Beyoğlu’nun su sorununa, ciddi şekilde ancak 18'nci yüzyıl ortalarında önem verildi.
1732’de I. Mahmud tarafından Bahçeköy su şebekesinin inşa edilmesiyle Beyoğlu, bol suya kavuştu. Beyoğlu bölgesinin bol suya kavuşturulduğu 1732'de 25, 1737 - 1800 arasında 49 çeşme, 1800 - 1923 arasında 76 çeşme yapıldı.
Bahçeköy şebekesi, ilerleyen yıllarda artan nüfusu nedeniyle Beyoğlu için yetersiz kaldı. Beyoğlu su bakımından zaman zaman takviye edildi. 19'uncu yüzyılın sonlarında, Terkos Gölü’nden İstanbul’a su veren şebeke yapılınca Beyoğlu’na da su verildi.
II. Abdulhamid döneminde Kemerburgaz ile Cendere arasındaki 60 kadar kaynağın suları toplanarak 1904’te demir borularla Beyoğlu’na sevk edildi. Bu sular, Hamidiye suları olarak tanımlandı.
İstanbul’da evlere ve özel kurumlara paralı su dağıtımının yapılması, Terkos ve Elmalı şebekeleriyle başladı.
1858'de belediye olan Beyoğlu'na dikkatlerin çevrilmesine neden olan etken, aslında devletti. Zira Beyoğlu’nun sırtlarına da, kıyı bölgelerine de el uzatan öncelikle devletti. Devlet, buralarda yeni kurumlar kurma yönünde varlık gösterdi.
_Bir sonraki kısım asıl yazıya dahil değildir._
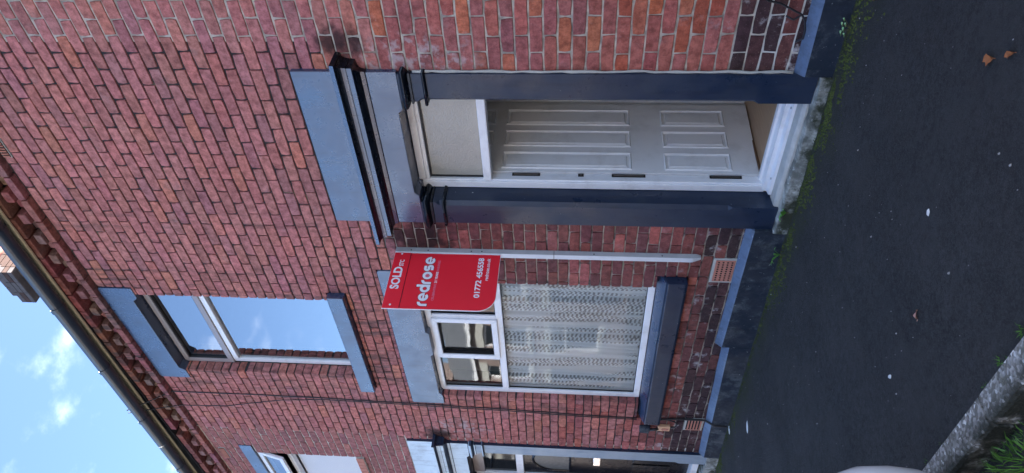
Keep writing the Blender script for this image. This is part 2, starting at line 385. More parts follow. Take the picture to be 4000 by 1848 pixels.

Bunlar: Saray, modern okullar, kışlalar, hastaneler, yönetim birimleriydi.
Kılık, kıyafet, yaşam tarzı ve binalar açısından bütün halinde Türkiye ölçeğinden farklı bir yaşam ve görüntünün asıl yoğunluk kazandığı yer, kuşkusuz, Beyoğlu oldu.
1860 - 1864 arasında Âşıklar ve Ayazpaşa mezarlıkları kaldırıldı, Galata surları yıktırıldı. Caddeler ve sokaklar açtırıldı. Yangınların önlenebilmesi için ahşap bina yapımı yasaklandı.
1873’te Galatasaray’ı Beyoğlu’na bağlayan Tünel açılıp hizmete girdi.
1913’te ise Beyoğlu - Şişli arasında elektrikli tramvaylar kullanılmaya başlandı.
Cumhuriyet’e geçildiğinde de Beyoğlu’nun yerleşme alanı Teşvikiye ve Maçka’dan Beşiktaş’a, Şişli ötelerine, Haliç ve Boğaziçi yamaçlarına uzandı. Bu gelişme sırasında konutlar yavaş yavaş iş yerlerine dönüştü. Önceleri adı Cadde-i Kebir iken Cumhuriyet'ten sonra İstiklâl Caddesi denilen ana yol boyunca mağazalar, bankalar, kahvehaneler, tiyatrolar, sinemalar, pastaneler ve eğlence yerleri açıldı. Bu gelişme Halaskargazi Caddesi boyunca Şişli’ye doğru sürdü.